* [Exercise input]:
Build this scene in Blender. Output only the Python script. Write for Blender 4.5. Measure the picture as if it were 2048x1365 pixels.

==

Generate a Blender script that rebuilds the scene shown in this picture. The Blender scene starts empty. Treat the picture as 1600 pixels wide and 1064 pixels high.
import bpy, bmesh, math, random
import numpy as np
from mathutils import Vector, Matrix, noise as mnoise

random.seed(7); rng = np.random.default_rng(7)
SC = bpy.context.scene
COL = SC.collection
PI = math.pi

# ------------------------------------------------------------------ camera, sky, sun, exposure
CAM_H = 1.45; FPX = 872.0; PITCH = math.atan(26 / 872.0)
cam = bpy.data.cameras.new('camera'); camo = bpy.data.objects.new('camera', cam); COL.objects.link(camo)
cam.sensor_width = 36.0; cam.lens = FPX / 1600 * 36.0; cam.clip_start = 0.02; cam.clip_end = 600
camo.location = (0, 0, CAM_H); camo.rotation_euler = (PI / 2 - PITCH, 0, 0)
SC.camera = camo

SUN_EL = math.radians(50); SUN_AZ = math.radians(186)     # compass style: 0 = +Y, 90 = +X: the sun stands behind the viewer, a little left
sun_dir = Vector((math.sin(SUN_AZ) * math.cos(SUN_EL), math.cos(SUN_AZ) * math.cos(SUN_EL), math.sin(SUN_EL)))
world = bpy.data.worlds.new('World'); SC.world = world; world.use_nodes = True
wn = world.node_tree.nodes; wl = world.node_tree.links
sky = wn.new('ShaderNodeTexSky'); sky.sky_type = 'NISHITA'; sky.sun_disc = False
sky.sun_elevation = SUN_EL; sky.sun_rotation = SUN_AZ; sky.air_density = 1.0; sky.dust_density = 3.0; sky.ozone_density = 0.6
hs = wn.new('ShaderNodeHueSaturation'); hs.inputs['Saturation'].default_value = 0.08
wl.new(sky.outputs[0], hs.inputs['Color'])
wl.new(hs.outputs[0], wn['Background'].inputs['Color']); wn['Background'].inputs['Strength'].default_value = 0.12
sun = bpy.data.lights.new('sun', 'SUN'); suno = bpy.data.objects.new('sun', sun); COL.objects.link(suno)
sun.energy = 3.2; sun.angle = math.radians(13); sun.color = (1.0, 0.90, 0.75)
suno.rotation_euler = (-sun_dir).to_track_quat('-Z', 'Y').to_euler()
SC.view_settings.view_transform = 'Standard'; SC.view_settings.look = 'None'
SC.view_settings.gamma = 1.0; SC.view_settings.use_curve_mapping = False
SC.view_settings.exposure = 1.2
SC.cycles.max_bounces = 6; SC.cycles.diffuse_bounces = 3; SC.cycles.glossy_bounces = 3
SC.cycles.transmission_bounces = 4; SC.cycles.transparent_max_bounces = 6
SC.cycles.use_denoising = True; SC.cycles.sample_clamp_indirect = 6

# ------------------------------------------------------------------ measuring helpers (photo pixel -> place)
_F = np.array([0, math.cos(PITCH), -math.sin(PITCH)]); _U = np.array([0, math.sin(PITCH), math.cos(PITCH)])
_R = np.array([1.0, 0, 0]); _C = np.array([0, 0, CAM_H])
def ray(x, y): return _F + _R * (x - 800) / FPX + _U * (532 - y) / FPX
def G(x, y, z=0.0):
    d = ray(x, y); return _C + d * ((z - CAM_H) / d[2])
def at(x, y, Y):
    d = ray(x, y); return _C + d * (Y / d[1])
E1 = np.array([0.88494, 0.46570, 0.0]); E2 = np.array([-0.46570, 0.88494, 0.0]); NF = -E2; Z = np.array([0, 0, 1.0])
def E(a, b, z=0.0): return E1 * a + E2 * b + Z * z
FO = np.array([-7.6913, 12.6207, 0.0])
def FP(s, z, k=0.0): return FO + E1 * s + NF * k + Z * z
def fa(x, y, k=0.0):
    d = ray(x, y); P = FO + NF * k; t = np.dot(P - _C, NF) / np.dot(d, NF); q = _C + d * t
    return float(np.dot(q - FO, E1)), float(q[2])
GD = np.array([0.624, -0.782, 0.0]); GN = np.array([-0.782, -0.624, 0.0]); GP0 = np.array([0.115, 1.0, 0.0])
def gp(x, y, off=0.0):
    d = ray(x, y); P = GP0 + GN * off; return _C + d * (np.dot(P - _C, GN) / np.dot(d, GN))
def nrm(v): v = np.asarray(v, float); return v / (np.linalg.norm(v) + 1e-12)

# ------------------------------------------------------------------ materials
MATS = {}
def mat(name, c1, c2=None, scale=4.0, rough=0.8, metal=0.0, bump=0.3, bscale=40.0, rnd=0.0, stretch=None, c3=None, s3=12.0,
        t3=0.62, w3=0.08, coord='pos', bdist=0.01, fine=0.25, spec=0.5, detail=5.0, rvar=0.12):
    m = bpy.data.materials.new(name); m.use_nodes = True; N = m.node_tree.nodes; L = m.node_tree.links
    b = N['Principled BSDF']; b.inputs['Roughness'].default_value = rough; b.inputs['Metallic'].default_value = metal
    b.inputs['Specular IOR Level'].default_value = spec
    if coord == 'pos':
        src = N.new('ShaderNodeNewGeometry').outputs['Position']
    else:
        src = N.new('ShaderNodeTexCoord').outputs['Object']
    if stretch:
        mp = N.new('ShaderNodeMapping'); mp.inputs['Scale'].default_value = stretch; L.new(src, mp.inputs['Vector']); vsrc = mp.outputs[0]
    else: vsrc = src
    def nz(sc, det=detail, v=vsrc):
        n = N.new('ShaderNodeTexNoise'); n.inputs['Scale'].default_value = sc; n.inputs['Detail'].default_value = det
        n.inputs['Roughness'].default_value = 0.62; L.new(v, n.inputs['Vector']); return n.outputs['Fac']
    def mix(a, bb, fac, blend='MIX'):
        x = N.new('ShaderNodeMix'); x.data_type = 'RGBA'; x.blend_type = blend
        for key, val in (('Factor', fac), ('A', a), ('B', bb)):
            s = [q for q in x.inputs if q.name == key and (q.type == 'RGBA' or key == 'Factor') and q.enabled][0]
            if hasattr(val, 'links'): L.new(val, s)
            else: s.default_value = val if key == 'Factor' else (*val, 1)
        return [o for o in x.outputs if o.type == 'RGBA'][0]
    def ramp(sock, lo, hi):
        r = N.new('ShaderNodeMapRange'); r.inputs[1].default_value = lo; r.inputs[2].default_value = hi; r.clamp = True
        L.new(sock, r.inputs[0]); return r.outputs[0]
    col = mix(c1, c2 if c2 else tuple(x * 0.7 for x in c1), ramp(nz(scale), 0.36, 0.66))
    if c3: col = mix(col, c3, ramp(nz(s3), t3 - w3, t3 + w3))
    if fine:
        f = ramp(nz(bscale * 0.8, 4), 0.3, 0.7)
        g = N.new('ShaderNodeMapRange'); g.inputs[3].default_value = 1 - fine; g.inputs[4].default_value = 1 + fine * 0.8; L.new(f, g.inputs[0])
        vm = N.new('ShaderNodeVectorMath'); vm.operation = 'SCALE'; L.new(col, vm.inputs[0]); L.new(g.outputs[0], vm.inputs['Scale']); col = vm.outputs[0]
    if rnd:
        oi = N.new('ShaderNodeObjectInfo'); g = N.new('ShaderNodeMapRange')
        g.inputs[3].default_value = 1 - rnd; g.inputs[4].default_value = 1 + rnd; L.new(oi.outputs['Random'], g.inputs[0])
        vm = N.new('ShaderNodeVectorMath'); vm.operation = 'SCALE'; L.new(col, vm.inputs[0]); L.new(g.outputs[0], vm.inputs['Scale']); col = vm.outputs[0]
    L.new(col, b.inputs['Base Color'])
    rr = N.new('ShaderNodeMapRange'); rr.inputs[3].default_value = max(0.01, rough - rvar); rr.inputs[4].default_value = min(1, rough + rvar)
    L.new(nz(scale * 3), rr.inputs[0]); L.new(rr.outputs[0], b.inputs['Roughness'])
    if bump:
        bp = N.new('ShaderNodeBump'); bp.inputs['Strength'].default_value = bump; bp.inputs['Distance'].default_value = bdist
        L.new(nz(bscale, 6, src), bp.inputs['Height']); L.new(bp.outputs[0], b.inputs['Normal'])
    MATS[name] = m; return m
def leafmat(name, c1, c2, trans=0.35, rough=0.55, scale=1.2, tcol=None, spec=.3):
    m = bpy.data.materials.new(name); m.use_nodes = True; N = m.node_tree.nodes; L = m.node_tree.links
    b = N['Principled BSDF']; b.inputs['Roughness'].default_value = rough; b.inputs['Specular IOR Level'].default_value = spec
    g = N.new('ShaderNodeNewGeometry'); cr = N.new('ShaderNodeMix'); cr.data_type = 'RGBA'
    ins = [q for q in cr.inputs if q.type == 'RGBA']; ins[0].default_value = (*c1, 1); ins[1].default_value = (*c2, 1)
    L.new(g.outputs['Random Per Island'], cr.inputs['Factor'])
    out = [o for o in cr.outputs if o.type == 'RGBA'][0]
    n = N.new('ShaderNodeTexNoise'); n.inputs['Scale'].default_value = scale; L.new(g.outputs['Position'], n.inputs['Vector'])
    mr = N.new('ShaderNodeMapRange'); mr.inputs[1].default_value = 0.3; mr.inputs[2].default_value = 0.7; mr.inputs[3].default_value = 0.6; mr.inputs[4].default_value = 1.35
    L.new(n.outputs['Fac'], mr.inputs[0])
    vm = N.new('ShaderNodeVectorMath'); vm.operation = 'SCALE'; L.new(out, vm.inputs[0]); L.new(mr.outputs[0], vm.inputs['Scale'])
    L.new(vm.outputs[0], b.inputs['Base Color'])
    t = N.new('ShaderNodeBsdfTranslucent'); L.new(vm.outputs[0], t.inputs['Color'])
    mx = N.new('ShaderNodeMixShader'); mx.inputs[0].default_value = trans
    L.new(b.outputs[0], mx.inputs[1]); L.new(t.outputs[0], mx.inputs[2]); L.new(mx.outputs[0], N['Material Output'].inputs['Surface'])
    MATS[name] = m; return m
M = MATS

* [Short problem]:
Search the records for the word "pixels" and copy every line where it occurs.

* [Answer for this exercise]:
Build this scene in Blender. Output only the Python script. Write for Blender 4.5. Measure the picture as if it were 2048x1365 pixels.
Generate a Blender script that rebuilds the scene shown in this picture. The Blender scene starts empty. Treat the picture as 1600 pixels wide and 1064 pixels high.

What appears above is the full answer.